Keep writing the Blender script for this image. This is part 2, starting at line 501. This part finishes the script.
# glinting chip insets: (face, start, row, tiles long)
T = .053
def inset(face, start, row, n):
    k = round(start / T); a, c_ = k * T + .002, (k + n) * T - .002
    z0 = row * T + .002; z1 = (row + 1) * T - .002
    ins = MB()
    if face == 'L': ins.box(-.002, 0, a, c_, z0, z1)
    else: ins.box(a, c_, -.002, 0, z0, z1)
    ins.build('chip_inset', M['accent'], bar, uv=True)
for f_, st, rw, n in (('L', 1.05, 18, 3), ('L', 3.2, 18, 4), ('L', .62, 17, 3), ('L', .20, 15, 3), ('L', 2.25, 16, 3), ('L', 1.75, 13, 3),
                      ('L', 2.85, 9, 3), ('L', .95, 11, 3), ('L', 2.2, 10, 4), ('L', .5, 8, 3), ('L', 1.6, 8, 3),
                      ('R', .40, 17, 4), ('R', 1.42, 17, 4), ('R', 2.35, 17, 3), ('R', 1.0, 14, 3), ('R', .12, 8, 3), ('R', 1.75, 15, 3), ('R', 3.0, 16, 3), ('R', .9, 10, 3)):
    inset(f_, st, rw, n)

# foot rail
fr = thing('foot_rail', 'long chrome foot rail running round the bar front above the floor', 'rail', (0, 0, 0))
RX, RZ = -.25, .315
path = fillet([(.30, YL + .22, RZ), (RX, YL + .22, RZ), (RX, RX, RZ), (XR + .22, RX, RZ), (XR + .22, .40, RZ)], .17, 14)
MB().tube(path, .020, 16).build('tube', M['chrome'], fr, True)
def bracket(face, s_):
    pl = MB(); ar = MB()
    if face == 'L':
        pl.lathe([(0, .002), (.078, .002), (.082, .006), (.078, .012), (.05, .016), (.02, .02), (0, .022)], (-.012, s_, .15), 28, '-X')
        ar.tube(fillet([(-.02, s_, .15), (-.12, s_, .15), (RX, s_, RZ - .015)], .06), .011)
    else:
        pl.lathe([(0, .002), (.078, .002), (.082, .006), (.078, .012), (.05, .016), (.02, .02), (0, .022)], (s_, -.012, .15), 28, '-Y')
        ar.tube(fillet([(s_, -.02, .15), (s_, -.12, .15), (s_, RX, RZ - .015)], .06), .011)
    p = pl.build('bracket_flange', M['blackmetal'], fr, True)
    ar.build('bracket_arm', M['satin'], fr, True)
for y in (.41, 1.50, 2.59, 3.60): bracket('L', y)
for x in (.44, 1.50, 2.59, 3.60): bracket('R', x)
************
Once more, set down the full listing, verbatim.

Task solution:
Keep writing the Blender script for this image. This is part 2, starting at line 501. This part finishes the script.
# glinting chip insets: (face, start, row, tiles long)
T = .053
def inset(face, start, row, n):
    k = round(start / T); a, c_ = k * T + .002, (k + n) * T - .002
    z0 = row * T + .002; z1 = (row + 1) * T - .002
    ins = MB()
    if face == 'L': ins.box(-.002, 0, a, c_, z0, z1)
    else: ins.box(a, c_, -.002, 0, z0, z1)
    ins.build('chip_inset', M['accent'], bar, uv=True)
for f_, st, rw, n in (('L', 1.05, 18, 3), ('L', 3.2, 18, 4), ('L', .62, 17, 3), ('L', .20, 15, 3), ('L', 2.25, 16, 3), ('L', 1.75, 13, 3),
                      ('L', 2.85, 9, 3), ('L', .95, 11, 3), ('L', 2.2, 10, 4), ('L', .5, 8, 3), ('L', 1.6, 8, 3),
                      ('R', .40, 17, 4), ('R', 1.42, 17, 4), ('R', 2.35, 17, 3), ('R', 1.0, 14, 3), ('R', .12, 8, 3), ('R', 1.75, 15, 3), ('R', 3.0, 16, 3), ('R', .9, 10, 3)):
    inset(f_, st, rw, n)

# foot rail
fr = thing('foot_rail', 'long chrome foot rail running round the bar front above the floor', 'rail', (0, 0, 0))
RX, RZ = -.25, .315
path = fillet([(.30, YL + .22, RZ), (RX, YL + .22, RZ), (RX, RX, RZ), (XR + .22, RX, RZ), (XR + .22, .40, RZ)], .17, 14)
MB().tube(path, .020, 16).build('tube', M['chrome'], fr, True)
def bracket(face, s_):
    pl = MB(); ar = MB()
    if face == 'L':
        pl.lathe([(0, .002), (.078, .002), (.082, .006), (.078, .012), (.05, .016), (.02, .02), (0, .022)], (-.012, s_, .15), 28, '-X')
        ar.tube(fillet([(-.02, s_, .15), (-.12, s_, .15), (RX, s_, RZ - .015)], .06), .011)
    else:
        pl.lathe([(0, .002), (.078, .002), (.082, .006), (.078, .012), (.05, .016), (.02, .02), (0, .022)], (s_, -.012, .15), 28, '-Y')
        ar.tube(fillet([(s_, -.02, .15), (s_, -.12, .15), (s_, RX, RZ - .015)], .06), .011)
    p = pl.build('bracket_flange', M['blackmetal'], fr, True)
    ar.build('bracket_arm', M['satin'], fr, True)
for y in (.41, 1.50, 2.59, 3.60): bracket('L', y)
for x in (.44, 1.50, 2.59, 3.60): bracket('R', x)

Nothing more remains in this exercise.